Platform to Reduce False Positive Alerts

John Keister

CEO: John Keister

Amount of funding raised to date: $11.5 million

No. of employees: 15

Investors: Keshif Ventures

Headquarters: Sorrento Valley

Year founded: 2012

Company description: MixMode develops a network monitoring platform to help companies respond to security incidents and reduce false positive alerts.

Maintaining network security is hard to do when you face a barrage of unnecessary alerts. That’s what MixMode CEO John Keister found out when he began asking prospective clients about their biggest pain points in security.

Keister joined MixMode, formerly known as PacketSled, in 2017. The company makes network security monitoring software, and has 15 employees between its offices in San Diego and Santa Barbara. A tech entrepreneur, Keister had founded two companies in analytics and advertising before taking the helm of MixMode.

He spent his first six months at the company talking to clients about their problems with false positives in security alerts.

Flooded With False Positives

Igor Mezic

“Over and over again, we kept getting the same answer: ‘We’re flooded with alerts from every security product we buy. We can’t keep up with them, and we also can’t hire fast enough,’” Keister said.

The problem is so bad, he said, that one Fortune 1000 company said it was getting half a million alerts per month, from just one of their security products. Generally, most companies have about six platforms in their security stack, making for hundreds of alerts per day.

“If you look at companies with 500 people or above, they average having 10 people full-time tracking down false positive alerts,” Keister said. “Next year, the estimated number of cybersecurity job openings is 3 million. There are just not enough people to go do this.”

To figure out how to solve this problem, he called Igor Mezic, a professor of mechanical engineering at UC Santa Barbara. Mezic had some experience working on context-aware AI for the Defense Advanced Research Projects Agency, and wondered if it could be applied to the false positives problem MixMode was trying to tackle. He joined as the company’s chief technology officer and chief scientist last year.
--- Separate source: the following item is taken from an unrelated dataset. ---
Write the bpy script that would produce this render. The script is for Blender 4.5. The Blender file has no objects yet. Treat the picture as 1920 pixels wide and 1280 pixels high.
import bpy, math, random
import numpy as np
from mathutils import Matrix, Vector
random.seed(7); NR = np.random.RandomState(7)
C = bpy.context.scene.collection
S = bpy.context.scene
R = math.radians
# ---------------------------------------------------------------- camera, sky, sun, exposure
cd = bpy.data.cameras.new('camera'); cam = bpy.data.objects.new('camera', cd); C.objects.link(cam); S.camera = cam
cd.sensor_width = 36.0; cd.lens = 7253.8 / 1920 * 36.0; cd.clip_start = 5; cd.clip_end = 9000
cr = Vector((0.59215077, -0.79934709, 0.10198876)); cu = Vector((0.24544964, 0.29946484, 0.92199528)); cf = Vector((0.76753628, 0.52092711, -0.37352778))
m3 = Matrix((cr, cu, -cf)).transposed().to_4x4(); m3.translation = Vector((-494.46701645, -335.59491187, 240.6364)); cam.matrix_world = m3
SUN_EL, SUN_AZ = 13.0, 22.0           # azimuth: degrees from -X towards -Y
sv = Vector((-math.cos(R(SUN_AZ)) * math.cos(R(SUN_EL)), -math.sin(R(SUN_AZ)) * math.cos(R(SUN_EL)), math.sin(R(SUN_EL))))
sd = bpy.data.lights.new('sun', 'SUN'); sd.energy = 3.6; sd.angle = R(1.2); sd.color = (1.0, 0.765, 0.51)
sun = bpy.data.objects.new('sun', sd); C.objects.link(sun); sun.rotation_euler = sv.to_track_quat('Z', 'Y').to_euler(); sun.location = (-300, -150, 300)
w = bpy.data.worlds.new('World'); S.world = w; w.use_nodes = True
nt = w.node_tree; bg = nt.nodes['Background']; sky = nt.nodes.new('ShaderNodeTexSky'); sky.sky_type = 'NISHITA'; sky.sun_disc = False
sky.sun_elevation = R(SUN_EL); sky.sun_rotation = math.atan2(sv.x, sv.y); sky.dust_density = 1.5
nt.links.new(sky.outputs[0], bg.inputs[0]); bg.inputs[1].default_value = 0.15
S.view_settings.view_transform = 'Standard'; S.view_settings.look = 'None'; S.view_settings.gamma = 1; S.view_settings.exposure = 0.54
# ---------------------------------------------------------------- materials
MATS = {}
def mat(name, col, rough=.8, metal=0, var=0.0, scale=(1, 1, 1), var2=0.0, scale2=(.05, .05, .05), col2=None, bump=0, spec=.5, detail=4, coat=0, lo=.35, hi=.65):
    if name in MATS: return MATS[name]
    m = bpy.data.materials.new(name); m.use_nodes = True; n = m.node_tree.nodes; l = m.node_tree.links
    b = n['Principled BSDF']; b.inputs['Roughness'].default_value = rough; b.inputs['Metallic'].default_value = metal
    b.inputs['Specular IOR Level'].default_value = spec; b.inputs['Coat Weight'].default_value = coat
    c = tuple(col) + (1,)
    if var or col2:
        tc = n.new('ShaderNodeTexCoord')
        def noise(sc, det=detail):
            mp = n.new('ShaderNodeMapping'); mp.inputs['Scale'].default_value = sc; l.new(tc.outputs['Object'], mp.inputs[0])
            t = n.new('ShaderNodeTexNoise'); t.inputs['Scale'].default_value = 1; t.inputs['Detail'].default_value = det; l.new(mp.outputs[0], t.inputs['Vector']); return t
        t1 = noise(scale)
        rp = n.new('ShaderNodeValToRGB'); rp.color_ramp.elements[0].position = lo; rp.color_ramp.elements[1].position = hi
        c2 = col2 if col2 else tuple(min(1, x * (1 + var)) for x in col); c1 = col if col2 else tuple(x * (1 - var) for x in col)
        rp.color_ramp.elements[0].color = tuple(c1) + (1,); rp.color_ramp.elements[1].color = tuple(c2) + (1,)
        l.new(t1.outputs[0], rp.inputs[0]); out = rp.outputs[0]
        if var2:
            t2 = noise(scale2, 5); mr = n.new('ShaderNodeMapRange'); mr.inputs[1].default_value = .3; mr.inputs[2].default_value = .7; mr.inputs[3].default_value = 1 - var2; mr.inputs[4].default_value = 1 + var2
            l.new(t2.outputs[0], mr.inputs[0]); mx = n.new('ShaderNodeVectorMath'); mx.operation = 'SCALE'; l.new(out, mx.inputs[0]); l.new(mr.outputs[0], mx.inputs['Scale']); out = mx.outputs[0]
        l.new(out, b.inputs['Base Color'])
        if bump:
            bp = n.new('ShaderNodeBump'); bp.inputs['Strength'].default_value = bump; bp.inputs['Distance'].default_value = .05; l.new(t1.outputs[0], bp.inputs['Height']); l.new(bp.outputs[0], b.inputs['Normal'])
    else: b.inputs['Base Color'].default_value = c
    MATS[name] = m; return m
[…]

‘Very Difficult Math Problem’

“I’ve spent all of my life developing algorithms one way or another,” Mezic said. “(Our system) takes in all the data that it can get its hands on and aggregates it to provide a decision on whether something is a false positive or not.”

It takes into account the time of day data is sent, whose laptop it is sent from, and regular patterns in data exchange. For example, if a company sends a large file every Wednesday, it doesn’t need to be treated as a potential threat.

“Now we have multiple patents that we’ve filed against this,” Keister said. “That is why most other companies have not been able to solve this alert problem; it’s a very difficult math problem. We’re grateful Igor has been working on this for 20 years.”

$11.5 Million to Date

MixMode has raised $11.5 million in capital to date, including a $3.5 million Series A round it closed in October 2017. According to filings with the U.S. Securities and Exchange Commission, the company has raised an additional $1.83 million.

Keister did not disclose the names of the company’s most recent stakeholders, saying the company was “at the outset of raising a round of funding,” and was still in discussions with investors.

“Our overarching goal over the next few years is to scale and make sure our platform can handle many multiples of the size of customers that we work with today,” he said. “We believe we’ve architected the platform to do that. It’s a good place to be.”